Talking philosophy is like playing chess and only using other players' established moves. Too many terms, references to schools of thought, and relying on someone else's words and arguments. At some point it's just regurgitation.
 
Consciousness is a fundamental law of nature. Panpsychism for the win. Change my mind.
 
Daoism is my kind of stuff, I am very interested in Daoist philosophy.

Why? What started you down that road? Personally - and this is manifest in my rejection of postmodernism/poststructuralism - I find that it too often falls back on paradox-speak and esoteric mumbo-jumbo passed off as insight. I like that, as opposed to Confucianism, it's individual-focused (though it's a misconception to think of Confucianism as a collectivist philosophy), but Confucianism is more my speed because it's very pragmatic and no-nonsense.

Link to your essay? (especially since you were trying to get me to read Bruce Lee stuff before). We can go down this path :cool:

Link? Shit, this is academia, Rimbaud. That essay won't see the light of publication for a year!

Over the summer, my PhD supervisor and I put together a conference on Bruce Lee. Now we're putting together two special issues for two different journals based on shit from the conference. The first will be a special issue of the Martial Arts Studies journal. That's the journal that he and another guy created and on which I've worked as the editorial assistant from day one. We're going to do an issue likely called "Bruce Lee's Martial Legacies" next summer in which I'll have an essay that works through the philosophical underpinnings of Jeet Kune Do and that establishes Bruce as a "perfectionist," with that term connected up with Aristotle, Emerson, and Rand. We're also going to do an issue likely called "Bruce Lee's Media Legacies" in a SAGE journal called Global Media and China next September in which I'll have an essay continuing the Bruce and perfectionism stuff by bringing Aristotle and Confucius together and analyzing Bruce's perfectionist mode of teaching by way of his famous appearance on the TV show Longstreet.

Long story short: You're going to have to wait a while to read that shit. Academia moves like molasses :oops:

ps. Taoism? Taoism? It's Daoism say it right! :p

2TJ1tN4.png


(seriously though, taoism is based on the old Romanisation system (like Peking rather than Beijing), daoism with a d is the way it's usually romanised now).

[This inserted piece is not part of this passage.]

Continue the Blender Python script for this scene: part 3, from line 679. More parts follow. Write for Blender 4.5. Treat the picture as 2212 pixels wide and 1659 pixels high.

Ha, the first thing that I did when I finished the first draft of my essay was send it to a Chinese colleague of mine to make sure that my spellings, my grammar, and my Chinese symbols didn't make me sound like an ignorant Western rube :confused:

Talking philosophy is like playing chess and only using other players' established moves. Too many terms, references to schools of thought, and relying on someone else's words and arguments. At some point it's just regurgitation.

<DisgustingHHH>

What are you doing in here, pleb? This thread is for learned folk who talk good and stuff.

Consciousness is a fundamental law of nature. Panpsychism for the win. Change my mind.

First you've got to make a case that's longer than one sentence. Speaking for myself, I had to look that panpsychism shit up, and, frankly, I'm going to need a hell of a lot more than one sentence to think that rocks and electrons having consciousness/mental experiences/what have you is more than science fiction.

'Splain it to us, jabba.
 
What are you doing in here, pleb? This thread is for learned folk who talk good and stuff.

Reminds me of the other problem with the field. Valuing the appearance of intellect over clear and concise communication.

Does critiquing the discipline fall under the heading of "serious discussion". I say that it does. :p
 
has there been a serious counterpt to either the Argument of Motion (First Mover) or Ex Nihilo (from nothing comes nothing) from Aquinas's Summa Theologica?

I've read Kant and Hume's critique of the Cosmological Arguments, haven't read Dawkins critique tho.